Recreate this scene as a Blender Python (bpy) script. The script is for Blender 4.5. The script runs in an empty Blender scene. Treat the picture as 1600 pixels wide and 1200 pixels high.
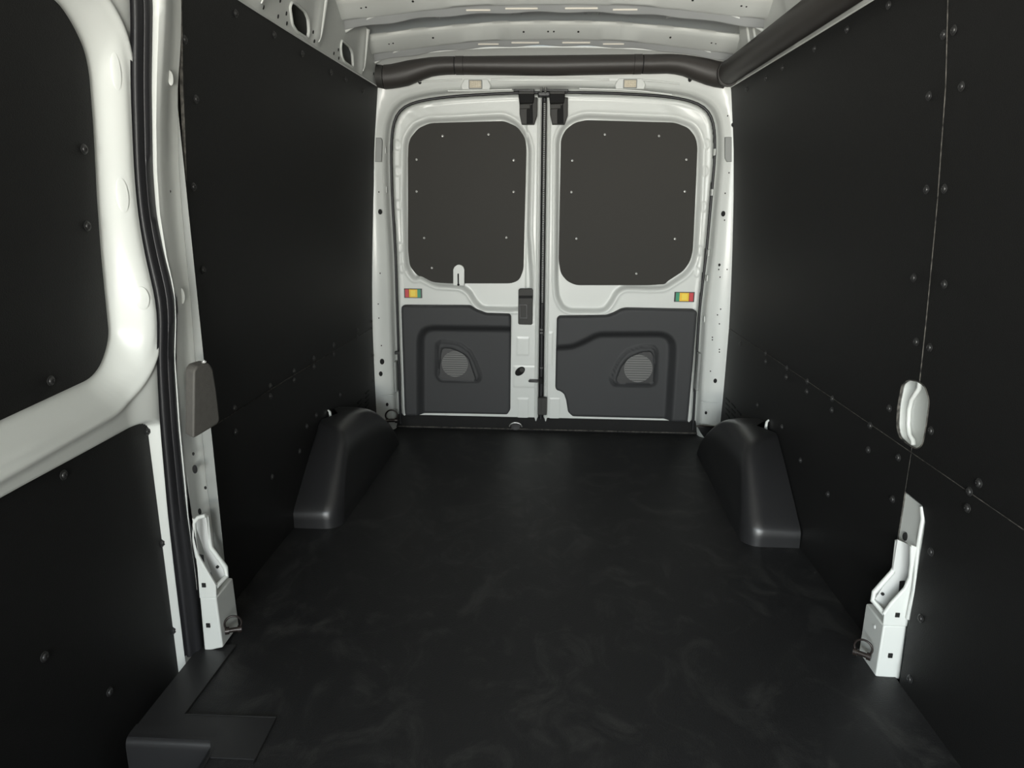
import bpy, bmesh, math
import numpy as np
from mathutils import Vector, Matrix
from mathutils.geometry import delaunay_2d_cdt

sc = bpy.context.scene
COL = sc.collection

# ------------------------------------------------------------------ camera
FPX = 1100.0
CAM = np.array([0.0, 0.0, 1.148])
_p, _y, _r = np.radians([14.49, 2.66, 0.51])
_fw = np.array([-math.sin(_y) * math.cos(_p), math.cos(_y) * math.cos(_p), -math.sin(_p)])
_rt = np.array([math.cos(_y), math.sin(_y), 0.0])
_up = np.cross(_rt, _fw)
_rt, _up = math.cos(_r) * _rt + math.sin(_r) * _up, -math.sin(_r) * _rt + math.cos(_r) * _up
cd = bpy.data.cameras.new('camera')
cd.sensor_width = 36.0
cd.lens = 36.0 * FPX / 1600.0
cd.clip_start = 0.02
cam = bpy.data.objects.new('camera', cd)
COL.objects.link(cam)
M3 = Matrix(((_rt[0], _up[0], -_fw[0]), (_rt[1], _up[1], -_fw[1]), (_rt[2], _up[2], -_fw[2])))
cam.matrix_world = Matrix.Translation(Vector(CAM)) @ M3.to_4x4()
sc.camera = cam

# ------------------------------------------------------------------ world, lights, exposure
w = bpy.data.worlds.new('daylight')
sc.world = w
w.use_nodes = True
nt = w.node_tree
nt.nodes.clear()
wo = nt.nodes.new('ShaderNodeOutputWorld')
bg = nt.nodes.new('ShaderNodeBackground')
tc = nt.nodes.new('ShaderNodeTexCoord')
sep = nt.nodes.new('ShaderNodeSeparateXYZ')
cr = nt.nodes.new('ShaderNodeValToRGB')
cr.color_ramp.elements[0].position = 0.40
cr.color_ramp.elements[0].color = (0.62, 0.55, 0.40, 1)
cr.color_ramp.elements[1].position = 0.62
cr.color_ramp.elements[1].color = (0.80, 0.92, 1.0, 1)
e = cr.color_ramp.elements.new(0.50)
e.color = (0.50, 0.58, 0.42, 1)
mp = nt.nodes.new('ShaderNodeMath'); mp.operation = 'MULTIPLY_ADD'
mp.inputs[1].default_value = 0.5; mp.inputs[2].default_value = 0.5
nt.links.new(tc.outputs['Generated'], sep.inputs[0])
nt.links.new(sep.outputs[2], mp.inputs[0])
nt.links.new(mp.outputs[0], cr.inputs[0])
nt.links.new(cr.outputs[0], bg.inputs[0])
bg.inputs[1].default_value = 1.6
nt.links.new(bg.outputs[0], wo.inputs[0])


def area(name, loc, target, sx, sy, power, color):
    l = bpy.data.lights.new(name, 'AREA')
    l.shape = 'RECTANGLE'; l.size = sx; l.size_y = sy
    l.energy = power; l.color = color
    o = bpy.data.objects.new(name, l)
    COL.objects.link(o)
    o.location = loc
    o.rotation_euler = (Vector(target) - Vector(loc)).to_track_quat('-Z', 'Y').to_euler()
    return o


area('windshield_daylight', (-0.9, -3.6, 1.75), (0, 2.5, 1.0), 3.2, 1.3, 360, (0.85, 0.95, 1.0))
area('ground_bounce_daylight', (-0.6, -2.9, 0.45), (0, 1.6, 1.8), 3.0, 0.9, 660, (1.0, 0.965, 0.88))

sc.view_settings.view_transform = 'Standard'
sc.view_settings.look = 'None'
sc.view_settings.exposure = -0.20
sc.view_settings.gamma = 1.0
sc.view_settings.use_curve_mapping = False

# ------------------------------------------------------------------ measuring helpers (points on real planes of the van)


def ray(px, py):
    return _fw + _rt * (px - 800) / FPX - _up * (py - 600) / FPX


def U(px, py, ax, v):
    d = ray(px, py)
    return CAM + (v - CAM[ax]) / d[ax] * d


def UP(px, py, p0, n):
    d = ray(px, py); p0 = np.array(p0, float); n = np.array(n, float)
    return CAM + ((p0 - CAM) @ n) / (d @ n) * d


def dp(pts, y=3.5):          # list of points -> (x, z) polygon on a cross plane
    return [tuple(U(a, b, 1, y)[[0, 2]]) for a, b in pts]


def zz(pts, ox, oy, s):
    return [(ox + a / s, oy + b / s) for a, b in pts]


PROF_Z = [-0.3, 0, .25, .56, .76, .9, 1.15, 1.4, 1.65, 1.8]
PROF_X = [.893, .897, .90, .90, .893, .886, .871, .85, .817, .79]


def Wl(y, z):
    s = min(max((y - 2) / 1.42, 0), 1.2) ** 1.3
    return np.interp(z, PROF_Z, PROF_X) - s * np.interp(z, [0, 1.2, 1.65], [.045, .045, .032])


def Wr(y, z):
    s = min(max((y - 2) / 1.42, 0), 1.2) ** 1.3
    return np.interp(z, PROF_Z, PROF_X) - s * .008


def onwall(px, py, side):
    x = .88
    for _ in range(12):
        q = U(px, py, 0, side * x)
        x = (Wl if side < 0 else Wr)(q[1], q[2])
    return q


# ------------------------------------------------------------------ materials


def mat(name, col, rough=.5, metal=0.0, coat=0.0, bump=0.0, bscale=200, var=0.0, vscale=6, spec=.5):
    m = bpy.data.materials.new(name)
    m.use_nodes = True
    t = m.node_tree
    b = t.nodes['Principled BSDF']
    b.inputs['Base Color'].default_value = (*col, 1)
    b.inputs['Roughness'].default_value = rough
    b.inputs['Metallic'].default_value = metal
    b.inputs['Coat Weight'].default_value = coat
    b.inputs['Coat Roughness'].default_value = .16
    b.inputs['Specular IOR Level'].default_value = spec
    g = t.nodes.new('ShaderNodeTexCoord')
    if bump:
        n = t.nodes.new('ShaderNodeTexNoise')
        n.inputs['Scale'].default_value = bscale
        n.inputs['Detail'].default_value = 3
        bp = t.nodes.new('ShaderNodeBump')
        bp.inputs['Strength'].default_value = bump
        bp.inputs['Distance'].default_value = .002
        t.links.new(g.outputs['Object'], n.inputs['Vector'])
        t.links.new(n.outputs[0], bp.inputs['Height'])
        t.links.new(bp.outputs[0], b.inputs['Normal'])
    if var:
        n2 = t.nodes.new('ShaderNodeTexNoise')
        n2.inputs['Scale'].default_value = vscale
        n2.inputs['Detail'].default_value = 5
        r = t.nodes.new('ShaderNodeValToRGB')
        r.color_ramp.elements[0].position = .3
        r.color_ramp.elements[1].position = .75
        r.color_ramp.elements[0].color = (*[c * (1 - var) for c in col], 1)
        r.color_ramp.elements[1].color = (*[min(1, c * (1 + var)) for c in col], 1)
        t.links.new(g.outputs['Object'], n2.inputs['Vector'])
        t.links.new(n2.outputs[0], r.inputs[0])
        t.links.new(r.outputs[0], b.inputs['Base Color'])
    return m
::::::
• Given request: Omit the pictures, then repeat exactly each line from the beginning of the listing through the line with "sc.camera = cam".

• Exercise response:
Recreate this scene as a Blender Python (bpy) script. The script is for Blender 4.5. The script runs in an empty Blender scene. Treat the picture as 1600 pixels wide and 1200 pixels high.
import bpy, bmesh, math
import numpy as np
from mathutils import Vector, Matrix
from mathutils.geometry import delaunay_2d_cdt

sc = bpy.context.scene
COL = sc.collection

# ------------------------------------------------------------------ camera
FPX = 1100.0
CAM = np.array([0.0, 0.0, 1.148])
_p, _y, _r = np.radians([14.49, 2.66, 0.51])
_fw = np.array([-math.sin(_y) * math.cos(_p), math.cos(_y) * math.cos(_p), -math.sin(_p)])
_rt = np.array([math.cos(_y), math.sin(_y), 0.0])
_up = np.cross(_rt, _fw)
_rt, _up = math.cos(_r) * _rt + math.sin(_r) * _up, -math.sin(_r) * _rt + math.cos(_r) * _up
cd = bpy.data.cameras.new('camera')
cd.sensor_width = 36.0
cd.lens = 36.0 * FPX / 1600.0
cd.clip_start = 0.02
cam = bpy.data.objects.new('camera', cd)
COL.objects.link(cam)
M3 = Matrix(((_rt[0], _up[0], -_fw[0]), (_rt[1], _up[1], -_fw[1]), (_rt[2], _up[2], -_fw[2])))
cam.matrix_world = Matrix.Translation(Vector(CAM)) @ M3.to_4x4()
sc.camera = cam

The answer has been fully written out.